Django Appschema is born from the idea proposed by tidbids on SaaS with Django and PostgreSQL and SaaS with Django and PostgreSQL Schemas.
The main idea is to isolate customer's data in different schema. One customer = one schema. There are very good explanations on why schemas and what it could bring to your SaaS application on this thread on Hacker News.
On the running side, schema isolation is quite easy, set up a middleware that make dispatch, a signal and voilà (almost).
Django Appschema creates a table containing a public_name
(could be FQDN or whatever your middleware decides) and a associated schema. This table should be shared by all schemas you'll create.
Now the complicated part. Performing syncdb on multiple schemas could be a bit difficult, specially if you want to share some apps and isolate some others (or both).
On your configuration file, you'll add APPSCHEMA_SHARED_APPS
which is a list containing the apps you want to share. Basically, shared apps tables are created in public
schema.
Appschema will alway be a shared app. If installed, South will be both shared and isolated.
Appschema comes with modified versions of syncdb
and migrate
that will perform required operations on schemas.

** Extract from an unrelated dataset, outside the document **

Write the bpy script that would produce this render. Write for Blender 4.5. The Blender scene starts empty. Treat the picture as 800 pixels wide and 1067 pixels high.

Another management command called createschema
allows you to create a new schema and performs syncdb (and migrate if available) on the new created schema.
If you look at the code, you'll find a function called new_schema
. You could be tempted to use it directly in your web app (for registration purpose). DON'T. NEVER. SERIOUSLY. In order to run properly, commands modify INSTALLED_APPS and the Django apps cache during execution. What is not an issue during a management command could become a nightmare in a runing Django process.
A first solution comes with schematemplate
management command. This command creates a temporary schema, executes pg_dump
on it and prints the result on standard output. It replaces the temporary schema name by a substitution pattern named %(schema_name)
. You can store this result for later use. Runing schematemplate
command on each deployment is a good idea.
New: A function called new_schema_from_template
(in appschema.models
) performs the schema creation based on this template file.
Appschema provides a PostgreSQL (version 8.4 only) stored procedure called clone_schema(source, destination)
(In contrib directory). It makes a copy of source
schema on destination
. Create a master schema and you could use it as a source for clone_schema
. As this procedure is still a work in progress, you may prefer using the schematemplate
way.
This highly experimental app works only for PostgreSQL.
You'll find a FqdnMiddleware which switchs schema based on the host name of the HTTP request. Feel free to make your own based on your needs.
If you find bugs (and I'm sure you will), please report them.
It wasn't test with multiple databases support and I'm not sure it works in such case.
Be careful with foreign keys. As you can make any foreign key you want in isolated app models referencing shared one, the opposite is not true.
Django appschema is released under the MIT license. See the LICENSE file for the complete license.